6. Focus Your Categories 
Remember how top 16 takes 2 ½+ hours? What happens when you decide you want a breaking 1v1 and an all styles 1v1? You now have 5 hours of battle time. Doors open at 6 and jam ends at 10? Not going to happen. Focus on 1 category if you have a short amount of time, cap the number of entries, make it top 8. Whatever you do, plan it out before hand. There’s NO REASON, other than you being lazy as an organizer that, you should suddenly be running out of time and have to do a 4 way final, or cut the rounds to one 30 second round each dancer.

7. Battle Sign-Ups
Sign-ups on Facebook? Sign-ups at the door? Pick one. Close your list when it’s supposed to be closed. If some big name dancer or homie shows up late, don’t add them in when you’ve closed the list. Tell them they should have shown up on time. I’ve done it at my own jams because I’ve been that guy that has the list closed on him, then the organizer hooks up their homies and big names with a last minute spot.

8. Don’t Hook People Up
Showing up isn’t supporting. Participating in the full process is supporting. That means paying. I very well could talk to organizers and try to get hooked up to get in just to film, but I always pay full admission, because it helps the jam to be there in the first place and helps there to be another one. You DO want to throw another jam right? Make sure everyone pays!

9. Pay Everyone At The End 
Speaking of pay. DO NOT COUNT ON MONEY FROM THE DOOR TO PAY EVERYONE. Have your prize money ready. Don’t offer more than you can handle. Pay your judges and DJs half as a deposit, and the rest when the jam ends. The money from the door should be reimbursing your expenses for the jam, not paying for everything afterwards!

10. Be On Time
Did I mention be on time? You are ORGANIZING an event. If things are not on time and (surprise) ORGANIZED, it reflects poorly on you, and it makes people not want to attend any other jams you organize, because they will remember not having fun at the last one because everything ran late. Keep the flow moving, keep people busy on the dance floor whether its cyphers or battles.

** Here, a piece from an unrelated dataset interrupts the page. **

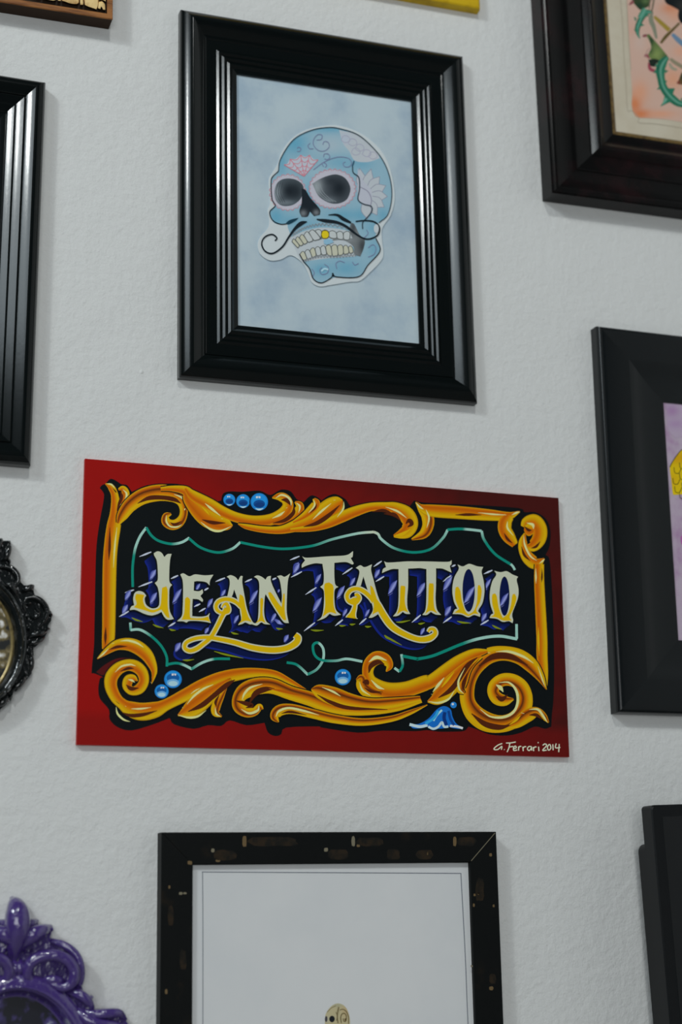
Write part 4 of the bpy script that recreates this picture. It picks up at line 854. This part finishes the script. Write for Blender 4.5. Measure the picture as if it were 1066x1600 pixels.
# ================================================================== 9. wall television, bottom right
DT = .062
a = P(1017.5, 1258, DT)
rot = math.radians(1.9)
tv = empty('television', (a.x+0.30*math.cos(rot)+0.36*math.sin(rot), 0, a.z-0.36*math.cos(rot)+0.30*math.sin(rot)), 'flat black television with thin bezel in the lower right corner', 'television', None, -rot)
W2, H = 0.30, 0.36
def rbox(name, x0, x1, z0, z1, y0, y1, rad, m, parent, ch=.0015):
    lp = []
    for cx, cz, a0 in ((x1-rad, z1-rad, 0), (x0+rad, z1-rad, 90), (x0+rad, z0+rad, 180), (x1-rad, z0+rad, 270)):
        for k in range(5):
            t = math.radians(a0+k*22.5); lp.append((cx+rad*math.cos(t), cz+rad*math.sin(t)))
    n = len(lp)
    mx, mz = (x0+x1)/2, (z0+z1)/2
    def ins(q): return (q[0]-math.copysign(ch, q[0]-mx), q[1]-math.copysign(ch, q[1]-mz))
    vs = [(q[0], y1, q[1]) for q in lp]+[(q[0], y0+ch, q[1]) for q in lp]+[(*[ins(q)[0]], y0, ins(q)[1]) for q in lp]
    fs = [(s_*n+i, s_*n+(i+1) % n, (s_+1)*n+(i+1) % n, (s_+1)*n+i) for s_ in (0, 1) for i in range(n)]+[tuple(range(n)), tuple(range(2*n, 3*n))]
    return mesh_obj(name, vs, fs, m, parent, 30)
rbox('bezel', -W2, W2, 0, H, -DT, -DT+.020, .004, M['tv_plastic'], tv)
rbox('screen', -W2+.012, W2-.012, .016, H-.012, -DT-.0002, -DT+.004, .002, M['tv_screen'], tv, .0001)
rbox('back_housing', -W2+.007, W2-.007, .03, H-.038, -DT+.0195, -.016, .008, M['tv_plastic'], tv)
rbox('wall_bracket', -.10, .10, .09, .27, -.0165, -.0004, .003, M['tv_plastic'], tv)

# ================================================================== 10. ornate frames
def tube(mb, pts, seg=10, flat=1.0):
    """round swept strand; pts (x, depth, z, radius)"""
    cp = curve_open4(pts, 5); N = len(cp); rings = []
    for i, q in enumerate(cp):
        a = Vector(cp[max(i-1, 0)][:3]); b_ = Vector(cp[min(i+1, N-1)][:3]); t = (b_-a).normalized()
        up = Vector((0, -1, 0)); s_ = t.cross(up)
        if s_.length < 1e-5: s_ = Vector((1, 0, 0))
        s_.normalize(); u_ = s_.cross(t).normalized()
        rings.append([Vector(q[:3])+(s_*math.cos(2*math.pi*k/seg)+u_*math.sin(2*math.pi*k/seg)*flat)*max(q[3], 1e-4) for k in range(seg)])
    vs = [v for rg in rings for v in rg]; fs = []
    for i in range(N-1):
        for k in range(seg): fs.append((i*seg+k, i*seg+(k+1) % seg, (i+1)*seg+(k+1) % seg, (i+1)*seg+k))
    fs += [tuple(range(seg)), tuple(range((N-1)*seg, N*seg))]
    # round off both ends
    for end, sgn in ((0, -1), (N-1, 1)):
        q = cp[end]; a = Vector(cp[max(end-1, 0)][:3]); b_ = Vector(cp[min(end+1, N-1)][:3]); t = (b_-a).normalized()*sgn
        n0 = len(vs); base = [end*seg+k for k in range(seg)]; prev = base
        for f in (0.5, 0.87):
            rg = []
            for k in range(seg):
                v = Vector(q[:3])+(vs[base[k]]-Vector(q[:3]))*math.sqrt(1-f*f)+t*q[3]*f; vs.append(v); rg.append(len(vs)-1)
            for k in range(seg): fs.append((prev[k], prev[(k+1) % seg], rg[(k+1) % seg], rg[k]))
            prev = rg
        vs.append(Vector(q[:3])+t*q[3]); c = len(vs)-1
        for k in range(seg): fs.append((prev[k], prev[(k+1) % seg], c))
    fs = [f for f in fs if len(f) != seg]
    mb.add(vs, fs)
def curve_open4(pts, n):
    out = []; m = len(pts)
    for i in range(m-1):
        p0 = pts[i-1] if i else tuple(2*a-b for a, b in zip(pts[0], pts[1]))
        p3 = pts[i+2] if i+2 < m else tuple(2*a-b for a, b in zip(pts[-1], pts[-2]))
        for k in range(n): out.append(_cr(p0, pts[i], pts[i+1], p3, k/n))
    out.append(tuple(pts[-1])); return out
def blob(mb, x, d, z, rx, rz, rd, rot=0.0, seg=10, rg=6):
    vs = []; fs = []
    for i in range(rg+1):
        th = math.pi*i/rg
        for k in range(seg):
            ph = 2*math.pi*k/seg
            a, b_ = rx*math.sin(th)*math.cos(ph), rz*math.sin(th)*math.sin(ph)
            vs.append((x+a*math.cos(rot)-b_*math.sin(rot), -d-rd*math.cos(th), z+a*math.sin(rot)+b_*math.cos(rot)))
    for i in range(rg):
        for k in range(seg): fs.append((i*seg+k, i*seg+(k+1) % seg, (i+1)*seg+(k+1) % seg, (i+1)*seg+k))
    mb.add(vs, fs)
def ring_sweep(name, cx, cz, prof, m, parent, n=96, smooth=40):
    """prof: closed list of (semi axis x, semi axis z, depth)"""
    vs = []; k = len(prof)
    for i in range(n):
        a = 2*math.pi*i/n
        for ax, az, d in prof: vs.append((cx+ax*math.cos(a), -d, cz+az*math.sin(a)))
    fs = [(i*k+j, i*k+(j+1) % k, ((i+1) % n)*k+(j+1) % k, ((i+1) % n)*k+j) for i in range(n) for j in range(k)]
    return mesh_obj(name, vs, fs, m, parent, smooth)
def disc_sheet(name, cx, cz, ax, az, d, m, parent, n=64):
    lp = [(cx+ax*math.cos(2*math.pi*i/n), cz+az*math.sin(2*math.pi*i/n)) for i in range(n)]
    vs = [(x, -d, z) for x, z in lp]+[(x, -d+.002, z) for x, z in lp]
    return mesh_obj(name, vs, [tuple(range(n)), tuple(range(2*n-1, n-1, -1))]+[(i, n+i, n+(i+1) % n, (i+1) % n) for i in range(n)], m, parent)

def ornate(name, label, cpx, ax_px, az_px, k, contour, bottom, strands, beads, m, inner_m, slip_m, lift, rim_w, plate=.010, rim_out=.4):
    c = P(*cpx, lift); px = (P(cpx[0]+100, cpx[1], lift)-c).length/100.0     # metres per pixel there
    AX, AZ = ax_px*px, az_px*px
    def loc(q): v = P(*k(*q), lift); return (v.x-c.x, v.z-c.z)
    right = [loc(q) for q in contour]
    if bottom is None: right = right+[(x, -z) for x, z in reversed(right[len(right)//3:])]
    zmin = min(q[1] for q in right)
    o = empty(name, (c.x, 0, c.z+zmin), label, 'ornate frame')
    cz = -zmin
    lp = [(x, z+cz) for x, z in right]+[(-x, z+cz) for x, z in reversed(right)]
    # pierced back plate: outer outline, oval hole
    hole = [(AX*math.cos(2*math.pi*i/72), cz+AZ*math.sin(2*math.pi*i/72)) for i in range(72)]
    n, hn = len(lp), len(hole)
    tri = tessellate_polygon([[Vector((a[0], a[1], 0)) for a in lp], [Vector((a[0], a[1], 0)) for a in hole]])
    al = lp+hole; N = n+hn
    g = .93
    top = [(x*.985, cz+(z-cz)*.985) for x, z in lp]+hole
    vs = [(x, -.0005, z) for x, z in al]+[(x, -plate*.6, z) for x, z in al]+[(x, -plate, z) for x, z in top]
    fs = [tuple(t) for t in tri]+[tuple(i+2*N for i in t) for t in tri]
    for s_ in (0, 1):
        fs += [(s_*N+i, s_*N+(i+1) % n, (s_+1)*N+(i+1) % n, (s_+1)*N+i) for i in range(n)]
        fs += [(s_*N+n+i, s_*N+n+(i+1) % hn, (s_+1)*N+n+(i+1) % hn, (s_+1)*N+n+i) for i in range(hn)]
    mesh_obj('back_plate', vs, fs, m, o, 40)
    # rim
    w = rim_w*px
    def RR(e, d): return (AX+e, AZ+e, d)
    ring_sweep('oval_rim', 0, cz, [RR(w*rim_out, .004)]+[RR(w*rim_out*math.cos(t), plate+.001+.008*math.sin(t)) for t in [i*math.pi/10 for i in range(0, 6)]]+[RR(-w*.12, plate+.0085), RR(-w*.3, plate+.006), RR(-w*.5, plate+.0055), RR(-w*1.2, .0075), RR(-w*1.3, .004)], m, o)
    ring_sweep('oval_bead', 0, cz, [RR(.0016*math.cos(t), plate+.0088+.0016*math.sin(t)) for t in [i*math.pi/4 for i in range(8)]], m, o)
    ring_sweep('gilt_slip', 0, cz, [RR(-w*1.15, .0070), RR(-w*1.35, .0074), RR(-w*1.6, .0064), RR(-w*1.6, .004), RR(-w*1.15, .004)], slip_m, o)
    disc_sheet('inset_disc', 0, cz, AX-w*1.4, AZ-w*1.4, .0052, inner_m, o)
    # strands (leaves and scrolls), both sides
    for nm, pts, dep, mir in strands:
        q = []
        for j, (x, y, rad) in enumerate(pts):
            lx, lz = loc((x, y)); rr_ = rad*k.k*px
            dd = dep[0]+(dep[1]-dep[0])*math.sin(math.pi*j/max(1, len(pts)-1))
            q.append((lx, -dd, lz+cz, rr_))
        for sgn in ((1, -1) if mir else (1,)):
            for vm in ((1, -1) if bottom is None and nm != 'crest_leaf' else (1,)):
                mb = MB(); tube(mb, [(x*sgn, y, cz+(z-cz)*vm, rr_) for x, y, z, rr_ in q], flat=.8); mb.build(nm, m, o, 60)
    for sgn in (1, -1):
        for vm in ((1, -1) if bottom is None else (1,)):
            for x, y, rad in beads:
                mb = MB(); lx, lz = loc((x, y)); rr_ = rad*k.k*px
                blob(mb, lx*sgn, plate*.8, cz+lz*vm, rr_*1.15, rr_*.8, rr_*.9+.0055, random.uniform(0, 3))
                mb.build('bead', m, o, 60)
    return o

ko = Crop(0, 820, 140, 747)
ornate('oval_ornate_frame', 'small black ornate oval frame with scrollwork at the left edge beside the sign', (-48, 1003), 85, 106, ko,
       [(-256,-40),(-190,-30),(-120,10),(-60,70),(0,118),(95,118),(80,200),(58,255),(100,290),(90,325),(140,370),(175,430),(185,470),(210,495),(280,490),(297,570),(340,600),(390,660),(442,720),(442,790),(415,830),(410,890),(370,960),(290,1030),(292,1100),(275,1180),(275,1240),(230,1300),(180,1370),(120,1400),(100,1470),(40,1520),(-10,1560),(-80,1620),(-160,1660),(-256,1690)], 1,
       [('scroll', [(330,850,10),(375,790,18),(392,715,20),(350,645,20),(285,608,18),(220,615,16),(195,670,14),(215,720,10)], (.010, .016), True),
        ('scroll', [(-40,350,22),(30,345,24),(100,372,24),(145,430,22),(140,490,18),(95,535,14),(60,560,10)], (.010, .016), True),
        ('leaf', [(210,960,8),(270,920,20),(340,905,24),(395,880,12)], (.010, .015), True), ('leaf', [(215,1010,8),(270,985,18),(330,965,22),(375,935,10)], (.010, .014), True),
        ('leaf', [(30,470,10),(70,500,26),(110,540,24),(150,600,10)], (.010, .015), True), ('leaf', [(180,560,10),(215,540,24),(260,520,26),(285,500,10)], (.009, .014), True),
        ('leaf', [(10,300,10),(50,270,26),(70,200,26),(85,140,10)], (.009, .015), True), ('leaf', [(-60,250,20),(-30,190,34),(0,140,24),(20,110,8)], (.009, .016), True),
        ('leaf', [(230,1060,8),(262,1110,20),(262,1180,22),(255,1230,10)], (.009, .013), True), ('leaf', [(215,1240,8),(190,1300,26),(140,1350,26),(90,1390,10)], (.009, .013), True),
        ('leaf', [(80,1400,8),(50,1450,26),(10,1490,26),(-40,1520,10)], (.009, .013), True), ('scroll', [(250,760,10),(290,770,18),(320,740,20),(300,690,14)], (.009, .013), True)],
       [(240,660,26),(265,525,24),(425,750,24),(400,870,22),(150,460,22),(75,300,18),(80,150,14),(275,1030,16),(170,1330,24),(200,1280,18),(90,1430,20),(140,1380,16),(240,870,18),(225,770,16)],
       M['oval_black'], M['mottled'], M['old_gilt'], .012, 12)
kp = Crop(0, 1380, 220, 1066)
ornate('ornate_frame', 'purple glossy ornate oval frame with leafy crest in the lower left corner', (22, 1704), 116, 155, kp,
       [(106,140),(140,150),(185,195),(215,240),(228,268),(290,268),(302,295),(265,330),(330,328),(375,310),(410,335),(388,390),(392,415),(450,432),(520,468),(580,508),(615,570),(632,650),(650,710),(632,770),(655,830),(712,858),(724,900),(718,950),(800,952),(900,952),(952,985),(972,1030),(995,1070),(1010,1140),(985,1220),(1000,1310),(960,1400),(985,1490),(1000,1570)], None,
       [('crest_leaf', [(106,560,44),(114,450,76),(124,340,98),(124,230,94),(112,160,66),(98,118,24)], (.012, .024), False),
        ('crest_leaf', [(150,520,24),(190,440,52),(250,385,62),(320,355,48),(385,338,28)], (.012, .022), True), ('crest_leaf', [(180,360,14),(225,310,36),(292,284,12)], (.010, .016), True),
        ('scroll', [(235,735,34),(205,690,40),(215,620,44),(270,568,46),(350,545,44),(430,548,44),(510,590,44),(552,665,44),(540,745,42),(480,788,36),(410,770,28),(350,735,22)], (.016, .024), True),
        ('leaf', [(300,760,10),(370,730,34),(450,740,36),(500,770,16)], (.012, .018), True), ('leaf', [(110,700,30),(115,640,40),(108,590,24)], (.012, .017), True),
        ('rope', [(400,440,24),(470,462,30),(540,505,32),(590,570,32),(612,650,32),(612,735,30),(590,790,26)], (.012, .018), True),
        ('leaf', [(500,830,14),(570,830,36),(640,870,38),(690,930,26),(700,980,10)], (.012, .020), True), ('leaf', [(620,960,14),(700,990,34),(800,985,38),(900,985,34),(960,1030,14)], (.012, .020), True),
        ('leaf', [(560,920,14),(620,1000,40),(720,1060,44),(860,1080,40),(960,1090,16)], (.012, .020), True), ('leaf', [(640,1140,20),(760,1180,46),(880,1240,44),(970,1300,16)], (.012, .018), True)],
       [(455,462,24),(500,485,24),(545,520,24),(580,560,24),(605,610,24),(618,665,24),(622,720,24),(600,770,24),(690,870,26),(705,925,24),(400,350,16),(385,372,14),(300,380,18),(240,510,20),(195,520,20),(930,985,22),(850,970,18)],
       M['purple'], M['spotted'], M['purple'], .016, 10, .012, 2.1)

# ================================================================== 11. marks on the wall
for (x, y, s_) in ((221, 581, 4.0),):
    q = P(x, y); mb = MB(); blob(mb, 0, 0, 0, .0011*s_/2, .0006*s_, .0006, .6)
    o = mb.build('plaster_pimple', M['wall'], None, 60); o.location = (q.x, 0, q.z)
    tag(o, 'tiny plaster lump on the white wall left of the skull picture', 'wall mark')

Those are my top 10 tips for throwing a jam. They are all numbered “1” because each one is just as important as the last. Take all of these into account and it will help you run your jam more efficiently, take a lot of the stress out, ensure the attendees have a great time, and that people start supporting your jams even more! Maybe Step X Step Dance will be in the house supporting! By the way, that jam I attended with 3 categories and 5 ½ hours event length: it ended on time.